Monday, Apr. 03, 1972

Was Howard Hughes fun on a date?

Yes, choruses an octet of actresses in this month's Ladies' Home Journal, but he had his quirks. "Howard usually drove a one-year-old Chevrolet," recalls Mitzi Gaynor. "He had hundreds of them, he said, 'because they give good service, and nobody stares into a year-old Chevrolet like they do into limousines.' " Loretta Young says Hughes once phoned her, announced that he was taking her to a play that night. "I told him I already had a date. He said, 'Fine, I'll buy three tickets.' My poor date didn't have a chance." Hughes once flew Ida Lupino to view his yacht; she found it draped in canvas. Says Ida: "I asked, 'Do you ever use this boat?' And he said 'Nope.' Then I asked if it just stood there with a full crew ready all the time. And he said 'Yep.' " Terry Moore tells of a flight over the Grand Canyon with "the two of us alone in one of his big Constellations. He promised to buy me a wonderful lunch when we landed, but Howard never carried any money and I had only 97-c-. So that's all we could afford. We went back to Los Angeles flat broke."

"I'm not going after any man," insisted New York's flamboyant Congresswoman Bella Abzug. "I have only one man I go after: Martin Abzug, my husband." After making that perfectly clear, Bella officially announced that she would go after her old friend William Fitts Ryan in the June 20 Democratic primary. The reason: the legislature had drawn up new boundaries and abolished Bella's Manhattan district, forcing her to choose between withdrawal and friendship. Said Ryan's office: "We're very surprised and disappointed. She's some friend." -

Ever since Maria Callas' dwindling voice made operatic appearances hazardous, the soprano has looked for things to do. She made a movie of Medea, took up teaching (an opera class at Manhattan's Juilliard School of Music) and hinted at a return to the stage.
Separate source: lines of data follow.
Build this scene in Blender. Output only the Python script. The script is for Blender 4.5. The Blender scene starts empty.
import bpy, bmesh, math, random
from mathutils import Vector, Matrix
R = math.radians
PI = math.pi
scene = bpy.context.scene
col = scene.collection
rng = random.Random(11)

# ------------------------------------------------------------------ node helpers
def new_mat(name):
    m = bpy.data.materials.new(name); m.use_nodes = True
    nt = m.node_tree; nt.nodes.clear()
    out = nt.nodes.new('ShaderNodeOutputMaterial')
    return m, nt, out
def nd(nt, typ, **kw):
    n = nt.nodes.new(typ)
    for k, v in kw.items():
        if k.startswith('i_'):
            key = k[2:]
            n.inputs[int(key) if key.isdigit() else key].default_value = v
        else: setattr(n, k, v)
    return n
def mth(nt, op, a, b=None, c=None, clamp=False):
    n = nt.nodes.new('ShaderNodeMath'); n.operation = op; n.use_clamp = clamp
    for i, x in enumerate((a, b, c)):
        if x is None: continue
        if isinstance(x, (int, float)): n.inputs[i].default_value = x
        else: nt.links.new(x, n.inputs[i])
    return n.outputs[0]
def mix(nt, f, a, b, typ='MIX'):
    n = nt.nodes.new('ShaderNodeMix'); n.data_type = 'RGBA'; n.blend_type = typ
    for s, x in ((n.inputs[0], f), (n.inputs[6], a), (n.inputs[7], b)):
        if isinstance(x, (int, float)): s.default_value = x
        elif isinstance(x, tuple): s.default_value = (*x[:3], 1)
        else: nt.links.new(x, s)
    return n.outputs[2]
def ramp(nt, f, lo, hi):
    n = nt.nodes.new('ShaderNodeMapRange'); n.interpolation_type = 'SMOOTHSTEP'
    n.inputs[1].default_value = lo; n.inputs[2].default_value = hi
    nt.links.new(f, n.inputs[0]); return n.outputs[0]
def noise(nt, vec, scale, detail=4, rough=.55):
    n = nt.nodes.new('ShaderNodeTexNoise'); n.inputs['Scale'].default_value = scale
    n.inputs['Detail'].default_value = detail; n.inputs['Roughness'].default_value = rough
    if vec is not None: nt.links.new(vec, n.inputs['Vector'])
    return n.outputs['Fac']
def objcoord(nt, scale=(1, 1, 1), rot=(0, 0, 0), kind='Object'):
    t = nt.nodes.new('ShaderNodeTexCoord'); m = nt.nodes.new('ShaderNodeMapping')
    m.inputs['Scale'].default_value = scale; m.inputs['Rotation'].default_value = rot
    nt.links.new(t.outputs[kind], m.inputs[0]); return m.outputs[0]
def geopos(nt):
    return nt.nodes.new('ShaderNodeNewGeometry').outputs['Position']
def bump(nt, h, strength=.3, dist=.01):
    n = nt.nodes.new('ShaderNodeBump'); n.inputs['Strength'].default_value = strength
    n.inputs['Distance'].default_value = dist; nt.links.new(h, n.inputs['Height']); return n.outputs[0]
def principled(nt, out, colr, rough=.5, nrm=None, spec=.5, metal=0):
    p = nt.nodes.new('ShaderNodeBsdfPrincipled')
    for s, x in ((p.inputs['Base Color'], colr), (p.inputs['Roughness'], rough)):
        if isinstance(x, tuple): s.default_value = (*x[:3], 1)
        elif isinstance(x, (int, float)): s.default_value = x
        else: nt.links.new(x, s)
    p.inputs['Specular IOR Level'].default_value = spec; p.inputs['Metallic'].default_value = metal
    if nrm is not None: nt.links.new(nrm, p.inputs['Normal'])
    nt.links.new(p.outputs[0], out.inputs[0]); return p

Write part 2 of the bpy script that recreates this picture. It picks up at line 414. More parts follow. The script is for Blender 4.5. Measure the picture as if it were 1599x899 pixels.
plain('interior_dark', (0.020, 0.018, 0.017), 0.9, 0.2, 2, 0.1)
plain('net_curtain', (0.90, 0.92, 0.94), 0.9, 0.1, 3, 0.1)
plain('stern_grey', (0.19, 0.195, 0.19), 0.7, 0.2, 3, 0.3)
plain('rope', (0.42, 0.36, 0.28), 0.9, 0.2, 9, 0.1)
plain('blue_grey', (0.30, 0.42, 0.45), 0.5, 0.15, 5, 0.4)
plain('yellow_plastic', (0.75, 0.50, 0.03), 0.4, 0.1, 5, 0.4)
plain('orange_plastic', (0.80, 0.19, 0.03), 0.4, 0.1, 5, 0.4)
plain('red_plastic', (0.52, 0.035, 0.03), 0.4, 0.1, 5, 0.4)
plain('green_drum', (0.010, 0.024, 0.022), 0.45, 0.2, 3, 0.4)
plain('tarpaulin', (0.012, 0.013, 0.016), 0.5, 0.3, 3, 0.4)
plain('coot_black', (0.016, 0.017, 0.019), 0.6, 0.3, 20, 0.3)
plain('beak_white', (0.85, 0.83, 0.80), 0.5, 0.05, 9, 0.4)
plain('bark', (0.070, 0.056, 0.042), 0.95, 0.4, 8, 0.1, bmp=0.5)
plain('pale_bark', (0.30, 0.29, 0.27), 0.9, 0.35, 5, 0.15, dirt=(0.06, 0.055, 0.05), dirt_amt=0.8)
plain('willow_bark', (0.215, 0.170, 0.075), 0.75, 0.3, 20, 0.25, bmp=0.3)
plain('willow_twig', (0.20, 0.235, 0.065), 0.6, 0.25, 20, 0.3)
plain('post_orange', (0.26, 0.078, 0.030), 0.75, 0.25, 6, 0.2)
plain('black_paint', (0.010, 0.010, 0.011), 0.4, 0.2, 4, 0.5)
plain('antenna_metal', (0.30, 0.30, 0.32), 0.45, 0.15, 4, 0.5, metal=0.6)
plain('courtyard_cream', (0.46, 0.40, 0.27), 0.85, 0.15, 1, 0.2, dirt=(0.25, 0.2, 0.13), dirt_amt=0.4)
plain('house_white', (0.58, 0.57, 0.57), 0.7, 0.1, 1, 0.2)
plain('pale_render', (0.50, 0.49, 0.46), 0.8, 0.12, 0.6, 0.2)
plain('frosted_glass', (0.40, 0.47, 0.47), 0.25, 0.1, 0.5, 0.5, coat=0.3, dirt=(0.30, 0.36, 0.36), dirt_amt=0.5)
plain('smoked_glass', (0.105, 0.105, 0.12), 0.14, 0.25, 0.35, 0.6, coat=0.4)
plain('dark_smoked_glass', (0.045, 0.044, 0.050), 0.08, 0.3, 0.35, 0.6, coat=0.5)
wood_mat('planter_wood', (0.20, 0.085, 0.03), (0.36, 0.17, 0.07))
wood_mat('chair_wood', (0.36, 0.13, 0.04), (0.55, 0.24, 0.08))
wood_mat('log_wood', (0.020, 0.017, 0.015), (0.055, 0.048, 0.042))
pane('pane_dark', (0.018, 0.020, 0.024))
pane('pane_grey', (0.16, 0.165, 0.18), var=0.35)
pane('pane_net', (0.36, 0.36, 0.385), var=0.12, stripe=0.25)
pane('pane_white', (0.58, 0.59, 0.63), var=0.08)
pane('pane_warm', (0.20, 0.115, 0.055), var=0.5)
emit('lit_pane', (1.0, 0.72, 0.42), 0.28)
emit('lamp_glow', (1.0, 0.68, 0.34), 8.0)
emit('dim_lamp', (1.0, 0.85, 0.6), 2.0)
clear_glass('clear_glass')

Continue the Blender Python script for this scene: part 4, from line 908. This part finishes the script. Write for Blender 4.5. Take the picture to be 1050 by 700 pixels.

Now, at 48, she has asked a friend, Actor Raf Vallone, to create a suitable movie role for her. Vallone is working on a scenario for a prima donna's dream --Callas is to play Callas in a movie about Callas. "She is one of the very few great individuals we have in this age of mass leveling," says Vallone. But how can he portray the warm friends and sulfurous enemies in La Callas' tumultuous private life? "That is a very delicate matter," sighs Vallone. "Nearly all of them are of signal notoriety." -

Sweden's scholarly King Gustaf VI Adolf is 89 years old and still rich in the esteem of his subjects. So when a constitutional commission announced a plan to strip the throne of its few remaining political powers, it also announced that there would be no change until the accession of 26-year-old Crown Prince Carl Gustaf Folke Hubertus Bernadotte. No longer head of the armed forces, no longer charged with resolving Cabinet crises, the future King will rattle around in a 700-room palace, having little to do except entertain dignitaries and pass out Nobel Prizes. Of all these changes, the prince says, "Monarchy is an old tradition, and I don't see how a country can live without tradition. It would be like walking on water. Nothing solid underneath." -

Japan's royal family descended from its divine status a generation ago, and now it cultivates a more mundane image. So there was no effort to disguise the triumphant glee with which seven-year-old Prince Aya, second son of Crown Prince Akihito, gripped his newest honor: a diploma from Tokyo's Gakushuin kindergarten. -

"There is this prejudice against actresses," fumed Barbra Streisand. "They're supposed to look pretty and read their lines, then shut up and go home." Filming a movie called Up the Sandbox, Barbra got herself deeper into her role of an identity-searching housewife by offering some qualified support for Women's Lib: "Job opportunities, yes. Abortion, yes. But there should also be a time for mothering. If a woman chooses to stay home and be a wife and mother, she shouldn't be put down for that. A good mother is a fantastic creation." That said, Barbra went back to the set to harangue Actor Jacobo Morales, who plays one of the characters in the housewife's fantasies: Fidel Castro. -

Only three years ago, Barry Goldwater Jr. was a blue-eyed, jut-jawed version of his father--but with a reputation built more upon swinging than politicking. Since his election as a Republican Representative from California, he has settled down and indeed is about to marry. His bride-to-be: Susan Gherman, 25, a business major at U.C.L.A., who skipped studies long enough to catch the Emmy Awards with her future husband in Hollywood. On affairs of state she says, "I am very conservative politically."